In December 2019, FSM President David Panuelo visited China and received promises of $72 million in further economic assistance.

CRS also noted that China exerts some economic pressure in Marshall Islands and Palau, despite their diplomatic relations with Taiwan.


“(China) is one of the principal trading partners of the Marshall Islands, largely reflecting its export of transport vessels to the RMI,” the report said. The Marshall Islands has one of the world’s largest ship registries, but RMI ships entering Chinese ports pay higher fees due to the Marshall Islands not having diplomatic relations with (China).”

In 2018, Beijing banned Chinese tourists from visiting Palau, which is heavily dependent on tourism revenue, reportedly to pressure Palau into switching diplomatic relations from Taiwan to the PRC.

The United States renewed focus on the Pacific island countries began in recent years.

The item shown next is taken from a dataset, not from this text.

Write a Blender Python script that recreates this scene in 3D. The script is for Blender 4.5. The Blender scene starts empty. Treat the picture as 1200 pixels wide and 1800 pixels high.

In May 2019, FAS leaders visited the White House for the first time. Palau President Tommy Remenegsau, FSM President David Panuelo and then Marshall Islands President Hilda Heine met with U.S. President Donald Trump.

“We recognize our unique, historic, and special relationships, and reaffirm our countries’ commitments to the Compacts of Free Association, resolving to continue our close cooperation in support of prosperity, security, and the rule of law,” Trump said.

In August 2019, Secretary of State Mike Pompeo stopped in Pohnpei, FSM, becoming the first U.S. Secretary of State to visit Micronesia, and met with FSM President David Panuelo, RMI President Hilda Heine, and Palau Vice President Raynold Oilouch.

In September, U.S. Secretary of Defense Mark Esper visited Guam and Palau.

On Oct. 19, Secretary of the Navy Kenneth Braithwaite visited Palau to further strenghen the U.S. commitment to the allied nation.

Braithwaite's visit, Remenegsau said, provides an "opportunity to rekindle and reinvigoratt the strong friendship and relations that Palau and U.S. enjoy."

"I am here to ensure that Palau understands our commitment to the security of the region, our commitment to the freedom of navigation in the seas surrounding Palau," Braithwaite said.

Remengesau said Palau's arrangement with the U.S. has built a foundation that makes "our relationship special."